February 16, 1996 was a damp and drizzly day in Grand Rapids. I took the day off from work to attend the meeting of organization I’d heard about – a group of people who were meeting to learn how to better work with guys who’d physically abused their partners. I’d met a woman, Leslie Newman, who worked at the YWCA, and she’d encouraged me to go. At that time, Leslie was fifty, but with her hair in a pony tail she looked thirty-five, and she had a vitality and energy that made her seem even younger. She’d developed the domestic violence treatment program for men and had achieved a reputation across the state for her expertise and commitment to the program.
I picked Leslie up at her home, and we started off on the two-hour trip north to Cadillac where the meeting was being held. In Michigan, a short distance can make a considerable difference in the weather, and no more than thirty miles outside of Grand Rapids, we encountered snow and slick roads. I backed my speed down to 55miles an hour, and we started talking about domestic violence.
I’d worked with men who’d been arrested for domestic violence on an individual basis here and there, but just recently volunteered to start running groups for court mandated men who’d abused their partners. I’d tried to help men to manage their anger and thought they probably needed to stop drinking so much. I’d worked with one client in particular who seem to fit this mold: an ex-cop named Robert, from Detroit, who discovered his wife, Linda, was having an affair. After drinking a 12 pack of beer, he punched her repeatedly in the face, giving her a black eye and breaking her jaw.
As we passed Newago, I began telling Leslie about Robert and about how I’d tried to teach him anger management so he wouldn’t hurt Linda again. I told Leslie that Robert was a proud man and it wasn’t surprising that he got so upset.
By now we’d seen cars in the ditch and I’d slowed down to forty-five. Leslie said, “You said he was a proud man, and I wonder if he wasn’t really a pretty controlling man. I wonder if he didn’t work to keep her under thumb. I’ll bet he called the shots in their relationship, telling her what to do and not to do, and tried to keep her isolated from other people.”
“Well,” I said, “he did say that he didn’t like her going out much. He wanted her to stay home and take care of the kids. I think he was afraid she’d meet somebody else. And she did.”
“Charlie,” she said, “I wonder, was his father a cop too?”
“Yeah, he was. How’d you guess?”
“From the way you described him, it sounded like he came from a family with a dominating father, and he’d carried on the tradition. You know, domestic violence isn’t really caused by anger. It happens when a man’s control of his partner is questioned—when she doesn’t do what he wants her to—when she gets outside of the box. Proud men are patriarchal men, and they gain their self-esteem by controlling others, and they’re insulted when others don’t do what they want.”

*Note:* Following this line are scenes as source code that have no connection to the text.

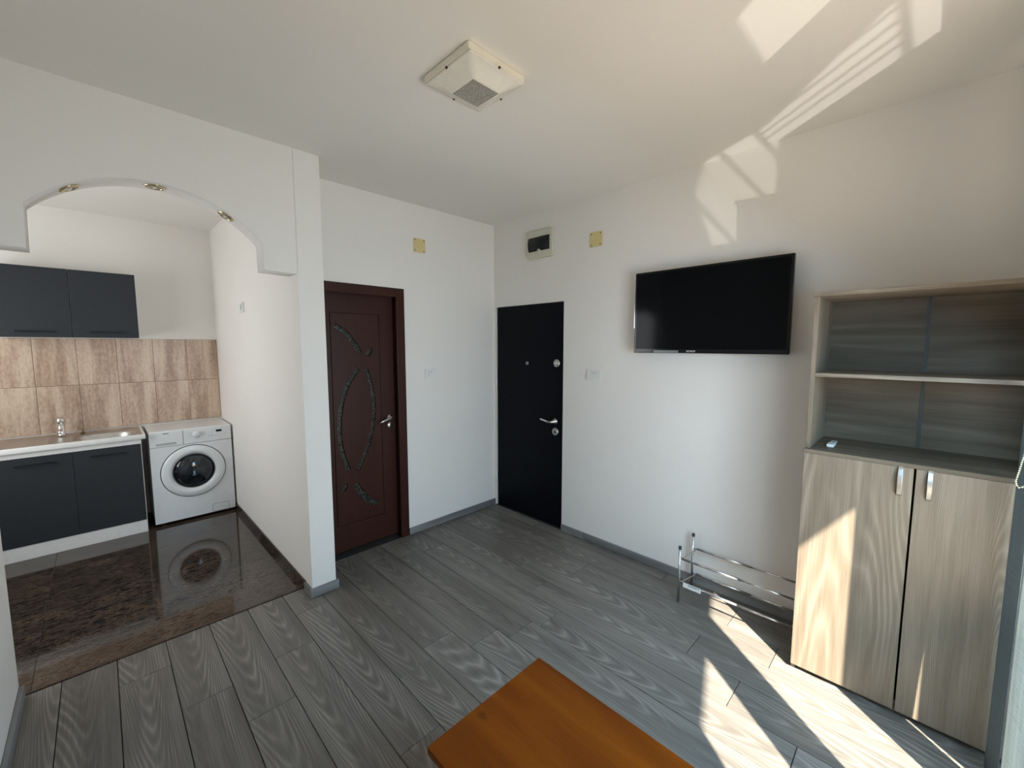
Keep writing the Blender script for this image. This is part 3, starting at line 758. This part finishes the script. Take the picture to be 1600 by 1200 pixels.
# dongle on the ledge
us = thing('plastic_dongle', 'small white plastic dongle lying on the cabinet ledge', 'gadget', (2.720, -0.26, CB))
obj('body', B(2.703, 2.733, -0.318, -0.255, CB + 0.0004, CB + 0.016, 0.006, 3), M['pale_plastic'], us)
obj('grip', B(2.706, 2.730, -0.255, -0.190, CB + 0.0006, CB + 0.013, 0.003, 2), flat('pale_grey_plastic', (0.5, 0.5, 0.5, 1), 0.4), us)
obj('plug', B(2.709, 2.727, -0.190, -0.165, CB + 0.002, CB + 0.010, 0.001, 1), M['nickel'], us)

# ------------------------------------------------------------------ shoe rack
sr = thing('shoe_rack', 'low chrome shoe rack of metal rods against the wall left of the cabinet', 'shoe rack', (2.31, -0.15, 0))
XP0, XP1, RF, RBk = 2.010, 2.6240, -0.278, -0.040
for x in (XP0, XP1):
    for y in (RF, RBk):
        xx = x - (0.012 if (y == RBk and x == XP0) else 0)
        p = obj('post', cyl(bmesh.new(), (xx, y, 0.016), (xx, y, 0.345), 0.0075, 14), M['rod'], sr)
        obj('end_cap', cyl(bmesh.new(), (xx, y, 0.340), (xx, y, 0.361), 0.0095, 14, 0.002), M['rubber'], p)
        obj('foot_cap', cyl(bmesh.new(), (xx, y, 0.0006), (xx, y, 0.018), 0.0088, 14, 0.002), M['rubber'], p)
for (zf, zb) in ((0.284, 0.262), (0.130, 0.088)):
    for y, z in ((RF, zf), (RBk, zb)):
        o = obj('rod', tube(bmesh.new(), [(XP0 + 0.014, y, z), (2.345, y, z)], 0.0075, 12), M['rod'], sr)
        obj('inner_rod', tube(bmesh.new(), [(2.3452, y, z), (XP1 - 0.014, y, z)], 0.0058, 12), M['rod'], o)
    for x, sgn in ((XP0, 1), (XP1, -1)):
        pts = [(x + sgn * 0.001, RF + 0.004, zf), (x + sgn * 0.014, RF + 0.012, zf), (x + sgn * 0.014, (RF + RBk) / 2, (zf + zb) / 2), (x + sgn * 0.014, RBk - 0.012, zb), (x + sgn * (0.001 if sgn < 0 else -0.005), RBk - 0.004, zb)]
        obj('cross_wire', tube(bmesh.new(), pts, 0.004, 8), M['rod'], sr)
st = obj('sticker', B(2.040, 2.148, RF - 0.0098, RF - 0.0088, 0.112, 0.141), M['paper'], sr)
st['label'] = 'white paper sticker with small print'
random.seed(3)
bm = bmesh.new(); x = 2.072
while x < 2.135:
    w = random.uniform(0.004, 0.009); box(bm, x, x + w, RF - 0.0101, RF - 0.0097, 0.129, 0.136); x += w + 0.004
obj('print', bm, M['ink'], st)

# ------------------------------------------------------------------ coffee table
ct = thing('coffee_table', 'low orange lacquered pine coffee table in the foreground', 'table', (2.58, -1.93, 0))
ZT = 0.45
obj('table_top', plate(rrect(2.074, 3.08, -2.166, -1.678, 0.003, 2), [], 0.022, lambda u, v, w: (u, v, ZT - 0.022 + w)), M['pine'], ct, bevel=0.002)
obj('lower_edge', plate(rrect(2.080, 3.074, -2.160, -1.684, 0.006, 3), [], 0.012, lambda u, v, w: (u, v, ZT - 0.0345 + w)), M['pine'], ct, bevel=0.002)
for x in (2.14, 3.01):
    for y in (-2.10, -1.745):
        obj('leg', B(x - 0.024, x + 0.024, y - 0.024, y + 0.024, 0.0006, ZT - 0.035, 0.004, 2), M['pine'], ct)
bm = bmesh.new(); box(bm, 2.165, 2.985, -1.756, -1.736, 0.36, ZT - 0.0352); box(bm, 2.165, 2.985, -2.110, -2.090, 0.36, ZT - 0.0352); box(bm, 2.130, 2.150, -2.075, -1.770, 0.36, ZT - 0.0352); box(bm, 3.0, 3.02, -2.075, -1.770, 0.36, ZT - 0.0352)
obj('apron', bm, M['pine'], ct)

# ------------------------------------------------------------------ kitchen: wall cabinet
def bar_handle(y0, y1, x, z, parent):
    bm = bmesh.new()
    box(bm, x + 0.020, x + 0.029, y0, y1, z - 0.005, z + 0.005, 0.0015, 1)
    for y in (y0 + 0.012, y1 - 0.022): box(bm, x + 0.0004, x + 0.021, y, y + 0.010, z - 0.004, z + 0.004)
    obj('handle', bm, M['black'], parent)
AN = M['anthracite']
XU = -1.853
wc = thing('wall_cabinet', 'anthracite two door wall cabinet above the travertine tiles', 'cabinet', (XK + 0.16, -2.90, 1.668))
bm = bmesh.new(); box(bm, XK + 0.010, XU - 0.019, -3.302, -2.503, 1.669, 2.205)
obj('carcass', bm, M['white'], wc)
for ya, yb, ha, hb in ((-2.898, -2.5015, -2.803, -2.597), (-3.302, -2.9015, -3.199, -2.986)):
    d = obj('cabinet_door', B(XU - 0.018, XU, ya, yb, 1.667, 2.207, 0.001, 1), AN, wc)
    bar_handle(ha, hb, XU, 1.711, d)
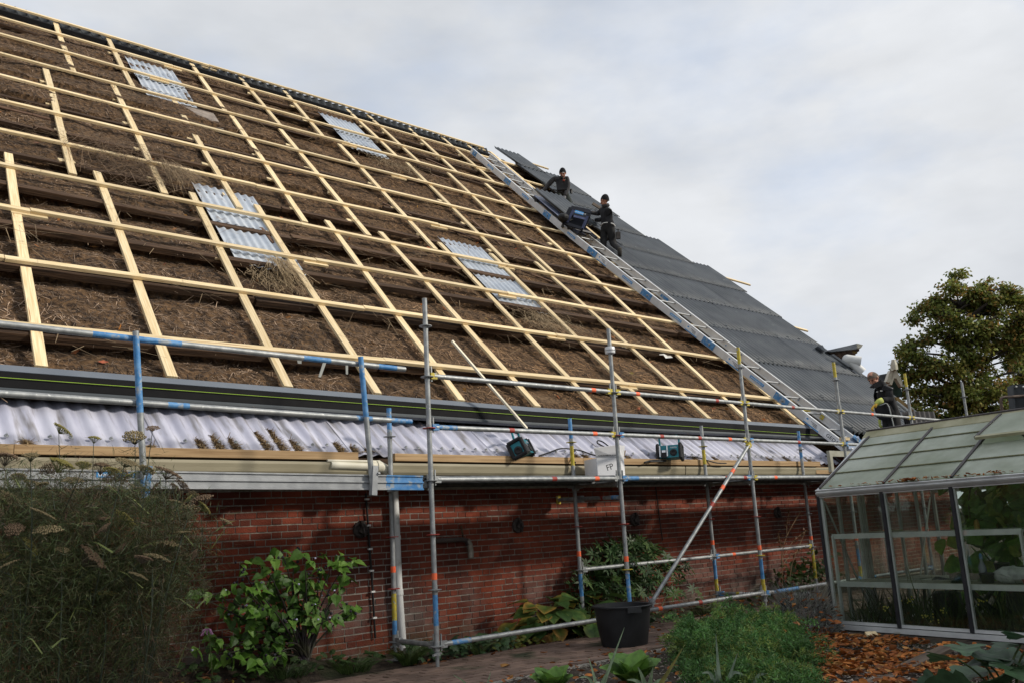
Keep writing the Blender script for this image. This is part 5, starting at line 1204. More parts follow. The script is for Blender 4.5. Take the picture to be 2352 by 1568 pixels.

“I hadn’t thought of it that way,” I admitted.
“In fact, control is really kind of a high, especially if you don’t feel very good about yourself in the first place. I went to a workshop recently, and the facilitator asked us to stand up with another woman in front of us. She told us to reach out with both hands out and push the woman back by the shoulders, and to continue to push her until she backed into the wall. I was surprised at myself. I was surprised at how much I enjoyed doing this. I was surprised that pushing another person around was a high. It felt good to be so in control of another person.
“As we processed our experiences afterwards, we discussed how we had mixed feelings about our behavior. On the one hand, we had to admit it felt good. On the other hand, the woman who was the “victim”—the one who was pushed—had quite a different experience. She spoke about how small and abused she felt. We recognized that it feels good to control another person, but it’s also very destructive.
“So,” Leslie went on, “domestic violence really isn’t so much anger or alcohol as it’s about power. The guys are raised in a society that tells boys to be real men they should be in control. They should have power over the women in their lives.
“And what we as counselors need to teach these guys it doesn’t work to have power over other people. What works is to feel empowered and to share power. Your client, the cop, may have looked competent and strong, but behind that badge was a pretty insecure guy. He thought that he could make himself feel better by calling the shots and he’d probably been controling her for a long time. In fact, of course, in the long run, things only got worse. She had an affair. And she finally left, didn’t she?”
“Yeah,” I said. “She didn’t leave right away after the violence. He told me she said she wanted to give him another chance. But then one day, a couple weeks later, he came home and she was gone. There was a note: it said, ‘I hope you’ll get some help.’”
There was silence in the car. I said, “Want a stick of gum?”
“Sure,” Leslie said.
In Cadillac, the beginning of the north country in Michigan, it was snowing hard and there was a foot of snow on the ground. That day, at our meeting, we elected the first co-chairs of the Batterer Intervention Service Coalition. It was an important day for that organization. But what was important for me was that in that two hour car ride, I’d been given the gift of understanding the core of domestic violence. It’s about the use of abuse to get what you want.